Thanks for the heads up Lee.

OK guys, this is really deserving of a rant but I'm still punching walls so I'll try and keep it to a low roar...via Inside Defense.
Special-Purpose MAGTF To Have 500 Marines, Rely On MV-22, KC-130J
The Marine Corps' new special-purpose Marine Air-Ground Task Force crisis-response team will be about one-sixth the size of a traditional MAGTF but will allow the service to place more units in places like Africa to provide the range and speed needed to respond to crises, a Marine Corps official said last week
Brig. Gen. Matthew Glavy, assistant deputy commandant for aviation, told Inside the Navy on March 20 that the special-purpose MAGTF would have about 500 Marines versus about 3,200 in a traditional MAGTF but would still be a "very capable" crisis response force.
"When you can't sortie the ships required to have an enduring presence, how do you get the same effects to the combatant commander?" he told ITN after giving a presentation at an amphibious operations symposium hosted by the Defense Strategies Institute. "The V-22 [Osprey tiltrotor aircraft] provides the depth and range, combined with the KC-130J air refueling capability, combine that with a company of Marines, and you're kind of onto something."
And...
USMC Looks To Existing Technologies For Amphibious Combat Vehicle
The Marine Corps is focusing on leveraging existing technologies to define requirements for the Amphibious Combat Vehicle through an ongoing feasibility study, according to a service official.
The study will help the service better understand the risks and best approach for developing an affordable, survivable, high water speed vehicle, John Burrow, ACV director, told Inside the NavyMarch 19 during an interview at Marine Corps Base Quantico, VA.
"This vehicle will be in the Marine Corps serving the nation for a long time, so we've got to get it right," he said.
The study, which just began, will last about six months, but Burrow does not see it significantly impacting the program's time line because of its nature. . . ."Some of the concept design work we're going to be exploring will help to mitigate, I think, the time line, number one.
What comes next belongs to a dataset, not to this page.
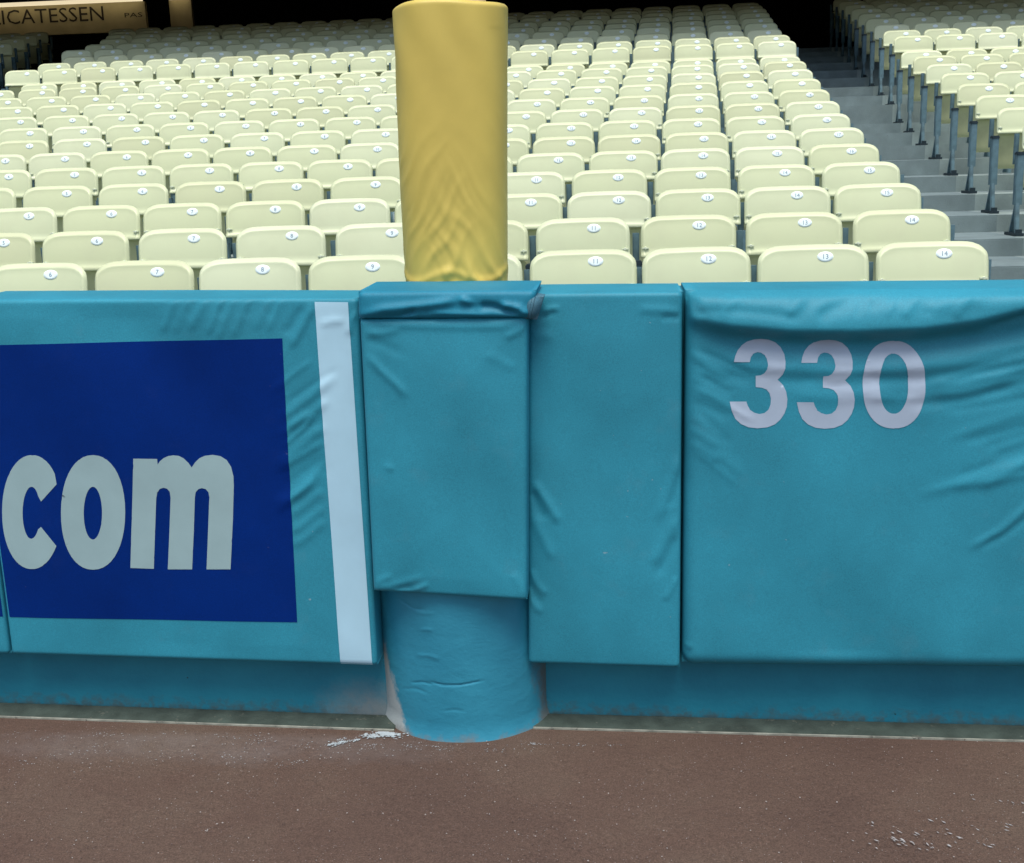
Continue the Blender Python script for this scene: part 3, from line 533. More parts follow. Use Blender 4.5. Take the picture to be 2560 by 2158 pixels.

And number two, because we're leveraging some of the existing technology, then we can minimize some of the development time associated with that," he said.
First.  On the Special MAGTF.  I despise duplication of effort.  I don't like it when a new wheel is invented when a tried and true one will get the job done.

MEU's could handle those situations that this new MAGTF is being designed for.  Instead, we're about to stand up a new formation.  If an MEU isn't in range then what about Rangers, SEALs, MARSOC or hell even the 82nd?  If the issue is really AFRICOM and having a force that can rapidly deploy throughout that continent then why aren't we looking at a joint solution?  I just don't see this as a wise use of limited resources.

On the Amphibious Combat Vehicle...did I just read that it is again going to be delayed?  I am speechless.

Just a refresher.  This is what the Commandant said...
“There are two answers to that, one is as Commandant of the Marine Corps’s answer which is Before I leave leave office four years from now … we’ll have a program of record, we’ll have steel, there will be a vehicle and I’ll be able to drive it,” Amos said
and....
“I’m trying to pressurize industry, I’m trying to pressurize the acquisition folks, I want the word to get out. If we followed the standard acquisition timeline, which in some cases got us to where we are today, it’ll be 2024.”
and...
“Something probably that resembles the sense of urgency that we had for the MRAP but probably a little bit more scheduled, and that’s what we’re going to do.”
Mark my words.  The US Army will have the GCV and the AMPV in service before a Marine drives the ACV.